Atomistic mechanism of graphene growth on SiC substrate: Large-scale molecular dynamics simulation based on a new charge-transfer bond-order type potential

TL;DR

This study develops a new interatomic potential for large-scale molecular dynamics simulations, revealing the atomistic process of graphene formation from silicon carbide and highlighting the role of substrate surface atoms.

Contribution

A novel charge-transfer bond-order potential enabling detailed simulation of graphene growth on SiC substrates.

Findings

Continuous growth process of multi-ring carbon structures observed.

Transformation of multi-ring structures into flat graphene demonstrated.

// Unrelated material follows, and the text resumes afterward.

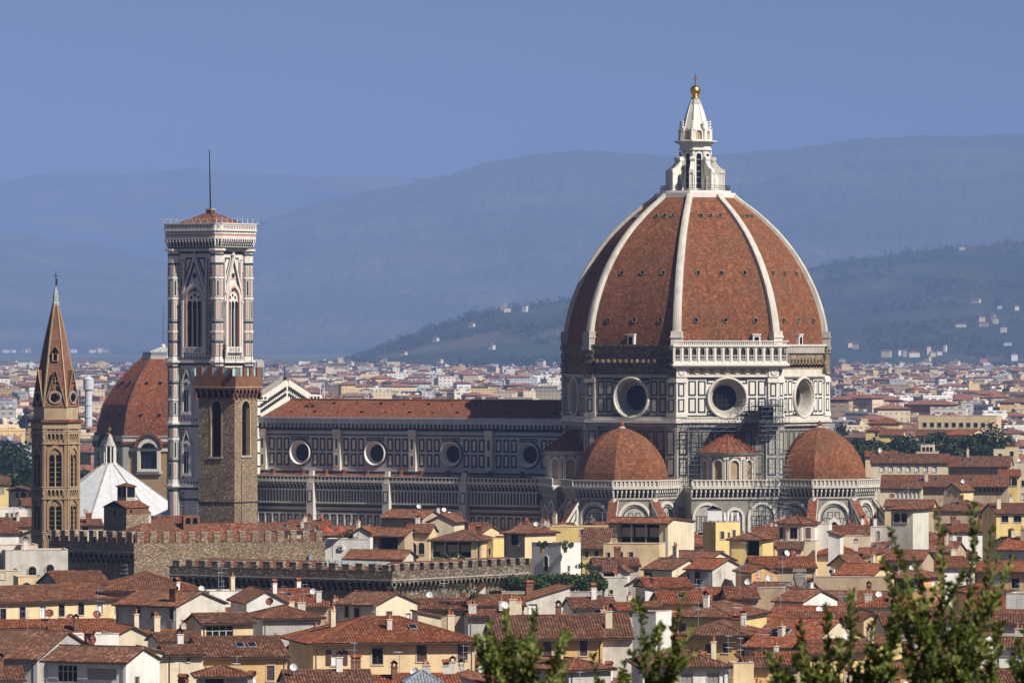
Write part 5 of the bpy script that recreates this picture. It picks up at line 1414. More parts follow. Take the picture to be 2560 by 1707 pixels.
def house(reg, xl, xr, ye, yr, ze, rot, kind='side', wall='cream', d=None, wz=(), ws=(), wauto=None, roof=None, dz=0, extras='', D=None, rd=.5, over=.55, seed=None, label=None, name='house', group=None, px=None, skip=False):
    """reg/xl/xr/ye/yr: where the front eave and the ridge stand in the photograph; ze: eave height; rot: turn of the front (+ to the right)"""
    if px: ex, ey = 0, 0; z_ = 1.0
    else: (ex, ey), z_ = REG[reg], ZK
    X0, X1, YE, YR = ex+xl*z_, ex+xr*z_, ey+ye*z_, ey+yr*z_
    if D is None: D = (CAMZ-ze)*F/(YE-HOR)
    else: ze = zat(YE, D)
    rg = random.Random(int(X0*7+YE*13) if seed is None else seed)
    k = D/F; r = rad(rot); w_ = (X1-X0)*k/math.cos(r); dep = (CAMZ-ze)/D
    rise = max(0.0, (YE-YR)*k); tp = TP*rg.uniform(.92, 1.1)
    if kind in ('side', 'hip', 'shed'):
        s0 = rise/(tp+dep*math.cos(r))
        if kind == 'side': d = d or s0/rd
        elif kind == 'shed': d = d or s0
        else: d = d or max(2*s0, 4)
    if kind == 'front': tp = rise/(w_/2); d = d or w_*1.3
    if kind == 'pyr': d = d or w_; tp = max(.2, rise/(max(w_, d)/2+.3))
    if kind == 'flat': d = d or w_*.9
    if kind in ('shedr', 'shedl'): tp = rise/w_; d = d or w_
    cx = ((X0+X1)/2-1280)*k
    cr, sr = math.cos(r), math.sin(r)
    for i in range(int(w_/4)+1):
        for j in range(int(d/4)+1):
            x, y = -w_/2+min(w_, i*4), min(d, j*4); FOOT.append((cx+x*cr-y*sr, D+x*sr+y*cr))
    if skip: return None
    o = put(name, None); o.location = (cx, D, 0); o.rotation_euler = (0, 0, r)
    W = WM_[wall]; T = ROOFS[roof if roof and (roof == 'lead' or rg.random() < .7) else rg.choice('aabbcc')]
    # walls with window openings
    front = [(*w, 'z') for w in wz]; wins = []
    for a, b_, c, e, st in wz:
        a, b_ = ex+a*z_, ex+b_*z_; c, e = ey+c*z_, ey+e*z_
        u = ((a+b_)/2-(X0+X1)/2)*k/math.cos(r); wins.append((u, ze-(e-YE)*k, (b_-a)*k/math.cos(r), (e-c)*k, st))
    if wauto is None and not wz: wauto = rg.choice(['dark', 'shut', 'shut', 'dark', 'shutw'])
    def auto(wd, st, lo=0):
        res = []
        if not st or wd < 3: return res
        n = max(1, int(wd/rg.uniform(2.9, 4.2)))
        for fl in range(3):
            for i in range(n):
                if rg.random() < .12: continue
                s2 = st if rg.random() < .75 else rg.choice(['dark', 'open', 'white', 'shut'])
                res.append((-wd/2+(i+.5)*wd/n+rg.uniform(-.1, .1), ze-2.35-fl*3.4, 1.0, 1.6 if fl else 1.45, s2))
        return res
    fw = wins if wz else auto(w_, wauto)
    sw = list(ws) if ws else (auto(d, wauto) if d > 5 and wauto != '' else [])
    m = MB(); wobs = []
    def facade(fr, u0, u1, v1, wl):
        m.wall(*fr)
        wl = [w for w in wl if w[4] != 'arch' and w[0]-w[2]/2 > u0+.1 and w[0]+w[2]/2 < u1-.1 and w[1]+w[3] < v1-.05 and w[1] > .3]
        us = sorted({u0, u1, *[round(w[0]-w[2]/2, 3) for w in wl], *[round(w[0]+w[2]/2, 3) for w in wl]})
        vs_ = sorted({0.0, v1, *[round(w[1], 3) for w in wl], *[round(w[1]+w[3], 3) for w in wl]})
        for a, b_ in zip(us, us[1:]):
            run = None
            for c, e in zip(vs_, vs_[1:]):
                cu, cv = (a+b_)/2, (c+e)/2
                hole = any(abs(cu-w[0]) < w[2]/2 and w[1] < cv < w[1]+w[3] for w in wl)
                if hole:
                    if run: m.rect(a, b_, run[0], run[1], 0, W); run = None
                else: run = (run[0], e) if run else (c, e)
            if run: m.rect(a, b_, run[0], run[1], 0, W)
        for u, v, ww, hh, st in wl:
            q = -2.4 if st == 'loggia' else -.2; a, b_ = u-ww/2, u+ww/2
            m.face([(a, v, 0), (a, v+hh, 0), (a, v+hh, q), (a, v, q)], W); m.face([(b_, v, 0), (b_, v+hh, 0), (b_, v+hh, q), (b_, v, q)], W)
            m.face([(a, v, 0), (b_, v, 0), (b_, v, q), (a, v, q)], W); m.face([(a, v+hh, 0), (b_, v+hh, 0), (b_, v+hh, q), (a, v+hh, q)], W)
    pi2 = math.pi/2; sides = [((0, 0, 0), -pi2), ((w_/2, d/2, 0), 0.0), ((0, d, 0), pi2), ((-w_/2, d/2, 0), math.pi)]
    lists = [fw, sw, [], [w for w in sw if rg.random() < .8]]
    for q, ((po, ph), wl) in enumerate(zip(sides, lists)):
        wd = w_ if q % 2 == 0 else d
        vis = q == 0 or (q == 1 and rot < 8) or (q == 3 and rot > -8)
        wl = wl if vis else []
        facade((po, ph), -wd/2, wd/2, ze, wl)
        for wn in wl:
            u, v, ww, hh, st = wn
            if abs(u)+ww/2 > wd/2-.1: continue
            if st == 'arch': hh = hh
            mo = put('window', window_mesh(st, ww, hh), o)
            fm = MB(); fm.wall(po, ph); mo.matrix_local = fm.T @ Matrix.Translation((u, v, 0.004))
            if st == 'open':
                for s_ in (-1, 1):
                    so_ = put('shutter', shutter_mesh(ww*.5, hh), mo); so_.matrix_local = Matrix.Translation((s_*(ww*.76), 0, 0))
    m.T = Matrix.Identity(4)
    R = MB(); ov = over; C = lambda poly: corrugate(R, poly, T)
    cap = lambda a, b_: R.tube([a, b_], .13, T, 6)
    if kind == 'flat':
        ph_ = max(.25, rise) if rise > .05 else .8
        m.box(-w_/2, w_/2, 0, .25, ze, ze+ph_, W); m.box(-w_/2, w_/2, d-.25, d, ze, ze+ph_, W); m.box(-w_/2, -w_/2+.25, .25, d-.25, ze, ze+ph_, W); m.box(w_/2-.25, w_/2, .25, d-.25, ze, ze+ph_, W)
        m.box(-w_/2-.06, w_/2+.06, -.06, .3, ze+ph_, ze+ph_+.08, TRIM); m.box(w_/2-.3, w_/2+.06, .3, d, ze+ph_, ze+ph_+.08, TRIM)
        R.box(-w_/2+.25, w_/2-.25, .25, d-.25, ze-.2, ze+.05, POT); rz = lambda x, y: ze+.05
    elif kind == 'side':
        yr_ = d*rd; zr = ze+yr_*tp; tb = (zr-ze)/(d-yr_)
        for s_ in (-1, 1): m.face([(s_*w_/2, 0, ze), (s_*w_/2, d, ze), (s_*w_/2, yr_, zr)], W)
        e = .3
        C([(-w_/2-e, -ov, ze-ov*tp+.05), (w_/2+e, -ov, ze-ov*tp+.05), (w_/2+e, yr_, zr+.05), (-w_/2-e, yr_, zr+.05)])
        C([(-w_/2-e, d+ov, ze-ov*tb+.05), (w_/2+e, d+ov, ze-ov*tb+.05), (w_/2+e, yr_, zr+.05), (-w_/2-e, yr_, zr+.05)])
        cap((-w_/2-e, yr_, zr+.1), (w_/2+e, yr_, zr+.1)); rz = lambda x, y: ze+(y*tp if y < yr_ else (d-y)*tb)
    elif kind == 'front':
        zr = ze+w_/2*tp
        for y in (0, d): m.face([(-w_/2, y, ze), (w_/2, y, ze), (0, y, zr)], W)
        for s_ in (-1, 1): C([(s_*(w_/2+ov), -.3, ze-ov*tp+.05), (s_*(w_/2+ov), d+.3, ze-ov*tp+.05), (0, d+.3, zr+.05), (0, -.3, zr+.05)])
        cap((0, -.3, zr+.1), (0, d+.3, zr+.1)); rz = lambda x, y: ze+(w_/2-abs(x))*tp
    elif kind in ('hip', 'pyr'):
        hd = min(w_, d)/2
        if kind == 'pyr': hx, hy = 0.0, 0.0
        elif w_ >= d: hx, hy = w_/2-hd, 0.0
        else: hx, hy = 0.0, d/2-hd
        zr = ze+hd*tp; a = ov; zl = ze-ov*tp+.05; zr += .05
        A, B_, Cc, Dd = (-w_/2-a, -a, zl), (w_/2+a, -a, zl), (w_/2+a, d+a, zl), (-w_/2-a, d+a, zl)
        r0, r1 = (-hx, d/2-hy, zr), (hx, d/2+hy, zr)
        if hy == 0:
            top = [r1, r0] if hx > .01 else [r0]
            C([A, B_]+top); C([Cc, Dd]+([r0, r1] if hx > .01 else [r0])); C([B_, Cc, r1]); C([Dd, A, r0])
        else:
            C([A, B_, r0]); C([Cc, Dd, r1]); C([B_, Cc, r1, r0]); C([Dd, A, r0, r1])
        up = lambda p: (p[0], p[1], p[2]+.05)
        for c_, q in ((A, r0), (B_, r1 if hy == 0 else r0), (Cc, r1), (Dd, r0 if hy == 0 else r1)): cap(up(c_), up(q))
        if hx > .01 or hy > .01: cap(up(r0), up(r1))
        rz = lambda x, y: ze+tp*max(0, min(hd, w_/2-abs(x), y, d-y))
    elif kind == 'shed':
        zr = ze+d*tp
        for s_ in (-1, 1): m.face([(s_*w_/2, 0, ze), (s_*w_/2, d, ze), (s_*w_/2, d, zr)], W)
        m.face([(-w_/2, d, ze), (w_/2, d, ze), (w_/2, d, zr), (-w_/2, d, zr)], W)
        C([(-w_/2-.3, -ov, ze-ov*tp+.05), (w_/2+.3, -ov, ze-ov*tp+.05), (w_/2+.3, d+.2, zr+.2*tp+.05), (-w_/2-.3, d+.2, zr+.2*tp+.05)]); rz = lambda x, y: ze+y*tp
    else:
        s_ = 1 if kind == 'shedr' else -1; zr = ze+rise
        for y in (0, d): m.face([(-s_*w_/2, y, ze), (s_*w_/2, y, ze), (s_*w_/2, y, zr)], W)
        m.face([(s_*w_/2, 0, ze), (s_*w_/2, d, ze), (s_*w_/2, d, zr), (s_*w_/2, 0, zr)], W)
        C([(-s_*(w_/2+.3), -.25, ze-.3*tp+.05), (-s_*(w_/2+.3), d+.25, ze-.3*tp+.05), (s_*(w_/2+.2), d+.25, zr+.2*tp+.05), (s_*(w_/2+.2), -.25, zr+.2*tp+.05)]); rz = lambda x, y: ze+(x*s_+w_/2)*tp
    if kind in ('side', 'hip', 'shed', 'pyr') and D < 1100:
        g_ = MB(); zg = ze-ov*tp-.06; g_.tube([(-w_/2-.3, -ov-.07, zg), (w_/2+.3, -ov-.07, zg)], .075, WOODD, 5)  # dark gutter tube, also drawing the eave's shadow line in its colour
        for s_ in ((-1,) if w_ < 8 else (-1, 1)):
            u = s_*(w_/2-.35); g_.tube([(u, -ov-.07, zg), (u, -.09, zg-.6), (u, -.09, max(0, ze-9))], .055, LEAD if rg.random() < .5 else WOODD, 5)
        g_.build('gutter', o)
    m.build('wall', o)
    R.build('roof', o)
    # roof furniture
    n = extras if extras else 'c'*rg.choice([0, 1, 2, 2])+'a'*rg.choice([0, 1, 1, 2])+'d'*rg.choice([0, 0, 1])+'k'*rg.choice([0, 0, 1])
    for ch in n:
        if ch == '-': continue
        x, y = rg.uniform(-.42, .42)*w_, rg.uniform(.12, .8)*d; z = rz(x, y)
        if ch == 'c': q = put('chimney', chimney_mesh(rg.randrange(4)), o); q.location = (x, y, z); q.rotation_euler = (0, 0, rg.choice([0, pi2]))
        if ch == 'a': q = put('antenna', antenna_mesh(rg.randrange(3)), o); q.location = (x, y, z); q.rotation_euler = (0, 0, rg.uniform(0, 6))
        if ch == 'd': q = put('satellite_dish', dish_mesh(rg.randrange(3)), o); q.location = (x, y, z); q.rotation_euler = (0, 0, -r+rg.uniform(-.5, .6))
        if ch == 'k' and kind in ('side', 'hip', 'shed'): y = .25*d; q = put('skylight', skylight_mesh(), o); q.location = (x*.7, y, rz(x*.7, y)+.1); q.rotation_euler = (math.atan(tp), 0, 0)
        if ch == 'x': q = put('air_conditioner', airco_mesh(), o); q.location = (x, -.02, ze-1.6)
    HOUSES.append((o, (X0+X1)/2, YE, D, dict(wall=wall, kind=kind, w=w_, d=d, label=label, rot=rot)))
    if group: o['group'] = group
    return o
H = house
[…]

Surface atoms of SiC substrate promote homogeneous graphene formation.

Abstract

Thermal decomposition of silicon carbide is a promising approach for the fabrication of graphene. However, the atomistic growth mechanism of graphene remains unclear. This paper describes the development of a new charge-transfer interatomic potential. Carbon bonds with a wide variety of characteristics can be reproduced by the proposed vectorized bond-order term. Large-scale thermal decomposition simulation enables us to observe the continuous growth process of the multi-ring carbon structure. The annealing simulation reveals the atomistic process by which the multi-ring carbon structure is transformed to flat graphene involving only 6-membered rings. Also, it is found that the surface atoms of the silicon carbide substrate enhance the homogeneous graphene formation.